Though, by the end of the piece – 15 pages later by Huang’s count — he’d called the comedy series historic, explaining,
But for all the bullshit I heard at studios about universal stories and the cultural pus it perpetuates, I felt some truth in it… It takes a lot of chutzpah to launch a network comedy with a pilot addressing the word “chink”, yet it works because it’s the safest bet the studio could have made. The feeling of being different is universal because difference makes us universally human in our individual relationships with society. We’re all fucking weirdos.
At today’s Q&A, Huang reiterated the “historic” thing, and said the fact that the pilot includes a moment when his character is called a “chink” by a student at his new school is “borderline genius — and insanity at the same time.”
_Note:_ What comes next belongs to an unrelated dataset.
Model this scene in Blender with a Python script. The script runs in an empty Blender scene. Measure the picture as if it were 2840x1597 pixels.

But when a TV critic attempted to ask Khan how she felt about being so described, Huang began to talk over the critic to silence him, insisting the things he wrote about Khan were “not the point” of the essay. When the critic explained he was not addressing the question to him but to Khan, Huang began to do to the critic what that kid had done to him in his new Orlando school, calling into question, among other insults, the critics’ “reading comprehension skills” — real schoolyard bully stuff.
But Huang wasn’t the only self-promoter in the room. New York magazine, wanting to pump up the volume and traffic for the essay, asked the show’s panelists, including cast, Khan and Mar, what was their reaction to Huang’s essay, had they known it was coming in advance, and were they prepared, and “is everything hunky dory” now between them and Huang.
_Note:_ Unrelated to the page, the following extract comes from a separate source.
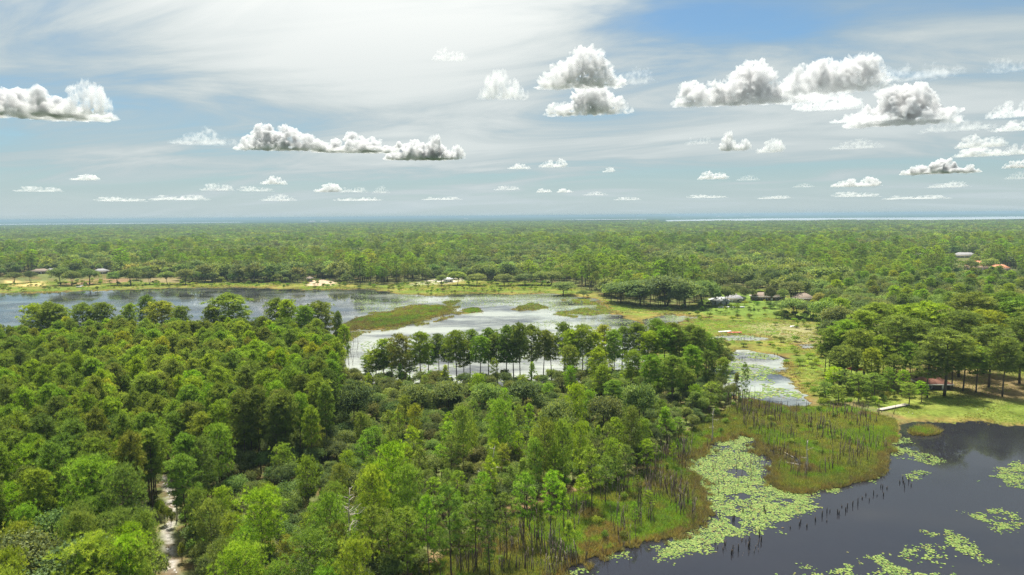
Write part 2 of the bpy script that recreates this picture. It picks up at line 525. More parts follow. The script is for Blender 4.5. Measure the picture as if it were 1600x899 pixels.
mg = bpy.data.materials.new('ground')
mg.use_nodes = True
t = NT(mg.node_tree)
a = t.n('ShaderNodeAttribute', attribute_name='Col')
co = t.n('ShaderNodeTexCoord').outputs['Object']
nz = t.n('ShaderNodeTexNoise', {'Vector': co, 'Scale': 0.9, 'Detail': 7.0, 'Roughness': 0.7})
nz2 = t.n('ShaderNodeTexNoise', {'Vector': co, 'Scale': 0.06, 'Detail': 6.0, 'Roughness': 0.7})
f = t.math('MULTIPLY', t.range(nz.outputs['Fac'], 0.3, 0.7, 0.6, 1.4, False), t.range(nz2.outputs['Fac'], 0.3, 0.7, 0.7, 1.3, False))
col = t.mix(1.0, a.outputs['Color'], t.n('ShaderNodeCombineColor', {0: f, 1: f, 2: f}).outputs[0], 'MULTIPLY')
bp = t.n('ShaderNodeBump', {'Height': nz.outputs['Fac'], 'Strength': 0.6, 'Distance': 0.3})
b = t.n('ShaderNodeBsdfDiffuse', {'Color': col, 'Normal': bp.outputs[0]})
t.n('ShaderNodeOutputMaterial', {'Surface': b.outputs[0]})
ground = put('ground', mesh_np('ground', np.stack([gx, gy, gz], 1), [quads, cap], [mg], None, {'Col': gc}, True))
tag(ground, kind='structure')

# ------------------------------------------------------------------ water
mw = bpy.data.materials.new('still_water')
mw.use_nodes = True
t = NT(mw.node_tree)
co = t.n('ShaderNodeTexCoord').outputs['Object']
nz = t.n('ShaderNodeTexNoise', {'Vector': co, 'Scale': 0.5, 'Detail': 4.0, 'Roughness': 0.6})
nl = t.n('ShaderNodeTexNoise', {'Vector': co, 'Scale': 0.03, 'Detail': 3.0, 'Roughness': 0.6})
bp = t.n('ShaderNodeBump', {'Height': nz.outputs['Fac'], 'Strength': 0.07, 'Distance': 0.04})
b = t.n('ShaderNodeBsdfPrincipled', {'Base Color': (0.016, 0.016, 0.02, 1), 'Roughness': t.range(nl.outputs['Fac'], 0.4, 0.65, 0.04, 0.16), 'IOR': 1.33, 'Normal': bp.outputs[0]})
t.n('ShaderNodeOutputMaterial', {'Surface': b.outputs[0]})


ml = mw.copy()
ml.name = 'lake_water_with_painted_sheen'
t = ml.node_tree
pb = [n_ for n_ in t.nodes if n_.type == 'BSDF_PRINCIPLED'][0]
T2 = NT.__new__(NT); T2.t = t
co = T2.n('ShaderNodeTexCoord').outputs['Object']
sp = T2.n('ShaderNodeSeparateXYZ', {0: co})
st = T2.n('ShaderNodeVectorMath', {0: co, 1: (0.6, 1.0, 1.0)}, operation='MULTIPLY').outputs[0]
nf = T2.n('ShaderNodeTexNoise', {'Vector': st, 'Scale': 0.035, 'Detail': 7.0, 'Roughness': 0.65})
zone = T2.range(sp.outputs[0], -125.0, -60.0, 0.30, 1.0)
painted_sheen = T2.math('MULTIPLY', T2.range(T2.math('ADD', nf.outputs['Fac'], T2.math('MULTIPLY', zone, 0.10)), 0.46, 0.72), zone)
t.links.new(T2.mix(T2.math('MULTIPLY', painted_sheen, 0.9), (0.016, 0.016, 0.02, 1), (0.30, 0.32, 0.27, 1)), pb.inputs['Base Color'])  # pale sky reflection painted into the water colour in noise patches


def water_sheet(name, P, grow, z=0.0):
    lo, hi = P.min(0) - grow, P.max(0) + grow
    V = [(lo[0], lo[1], z), (hi[0], lo[1], z), (hi[0], hi[1], z), (lo[0], hi[1], z)]
    return tag(put(name, mesh_np(name, V, [np.array([(0, 1, 2, 3)])], [mw if name == 'pond_water' or (name == 'pool_water' and P[:, 1].mean() < 240) else ml])), kind='structure')


def clip_sheet(name, P, z):
    V = np.column_stack([P, np.full(len(P), z)])
    return tag(put(name, mesh_np(name, V, [np.arange(len(P))[None]], [mp])), kind='structure')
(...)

Khan said she was “thrilled” when she read the essay because she “found source material for my next TV project.” She added, diplomatically, that she “values free speech, especially now.”
Speaking of that, so good at self-promotion was Huang that TV critics nearly forgot to ask the cast’s Randall Park his thoughts about the whole The Interview melee, in which a group calling itself Guardians Of Peace hacked Sony over the movie in which Park plays Kim Jong Un.
“I was never worried for my safety, or getting hacked during that process,” Park said. “It was more like it was crazy to turn on the news…and they’re talking about Kim Jong Un and see my face,” he said, adding he’s happy that “in the end people got the chance to see the movie.”
“Nobody wanted to sit next to Randall on the set,” Khan joked.